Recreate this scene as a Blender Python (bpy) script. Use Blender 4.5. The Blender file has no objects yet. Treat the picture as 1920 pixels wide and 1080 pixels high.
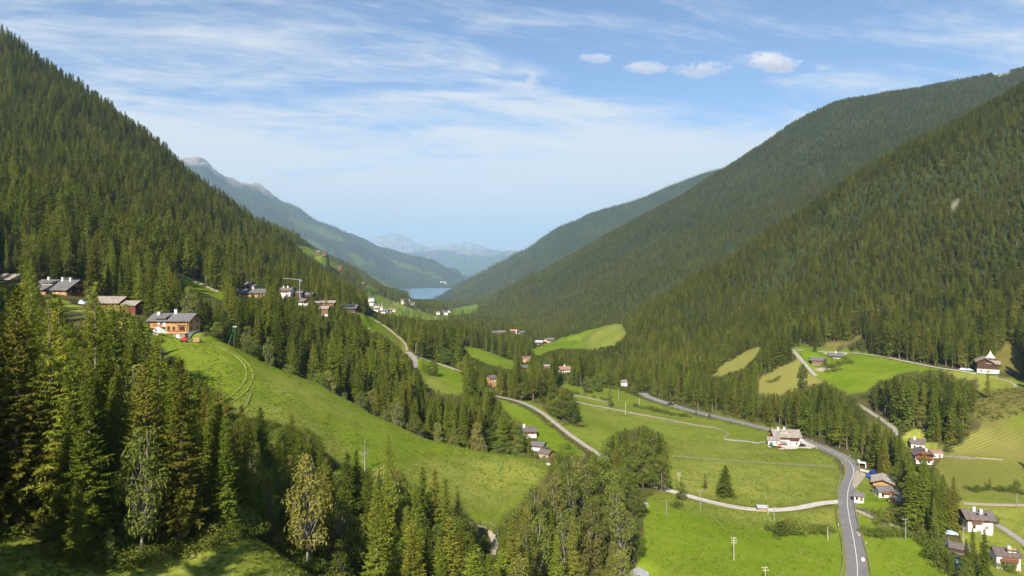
import bpy, math, random
import numpy as np
from mathutils import Vector, Matrix
R = math.radians
rs = np.random.RandomState(7)
random.seed(7)
scene = bpy.context.scene
C = scene.collection

# ------------------------------------------------------------------ camera, sky, sun, exposure
F, CX, HY = 1280.0, 960.0, 480.0          # focal length in picture units, centre column, horizon row
cam_d = bpy.data.cameras.new('camera')
cam = bpy.data.objects.new('camera', cam_d)
C.objects.link(cam)
cam.location = (0, 0, 0)
cam.rotation_euler = (R(90), 0, 0)
cam_d.sensor_width = 36
cam_d.lens = 24
cam_d.shift_y = -60 / 1920
cam_d.clip_start = 1
cam_d.clip_end = 120000
scene.camera = cam

SUN_AZ, SUN_EL = 15.0, 37.0               # light travels towards this bearing (right of +y)
light_dir = Vector((math.sin(R(SUN_AZ)) * math.cos(R(SUN_EL)), math.cos(R(SUN_AZ)) * math.cos(R(SUN_EL)), -math.sin(R(SUN_EL))))
sun_d = bpy.data.lights.new('sun', 'SUN')
sun_d.energy = 5.0
sun_d.angle = R(0.53)
sun_d.color = (1.0, 0.90, 0.76)
sun = bpy.data.objects.new('sun', sun_d)
C.objects.link(sun)
sun.rotation_euler = light_dir.to_track_quat('-Z', 'Y').to_euler()
sun.location = (-200, -300, 300)

scene.view_settings.view_transform = 'Standard'
scene.view_settings.look = 'None'
scene.view_settings.gamma = 1
scene.view_settings.exposure = 0.85
scene.view_settings.use_curve_mapping = False
scene.cycles.max_bounces = 5
scene.cycles.diffuse_bounces = 2
scene.cycles.glossy_bounces = 2
scene.cycles.transmission_bounces = 3
scene.cycles.transparent_max_bounces = 6
scene.cycles.volume_bounces = 1
scene.cycles.use_denoising = True

world = bpy.data.worlds.new('World')
scene.world = world
world.use_nodes = True
wt = world.node_tree
for n in list(wt.nodes):
    wt.nodes.remove(n)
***
### GOAL OF THE EXERCISE
Leave the pictures out and reproduce exactly the lines from the top of the listing above through the line with "C = scene.collection".

### REPLY TO THE EXERCISE
Recreate this scene as a Blender Python (bpy) script. Use Blender 4.5. The Blender file has no objects yet. Treat the picture as 1920 pixels wide and 1080 pixels high.
import bpy, math, random
import numpy as np
from mathutils import Vector, Matrix
R = math.radians
rs = np.random.RandomState(7)
random.seed(7)
scene = bpy.context.scene
C = scene.collection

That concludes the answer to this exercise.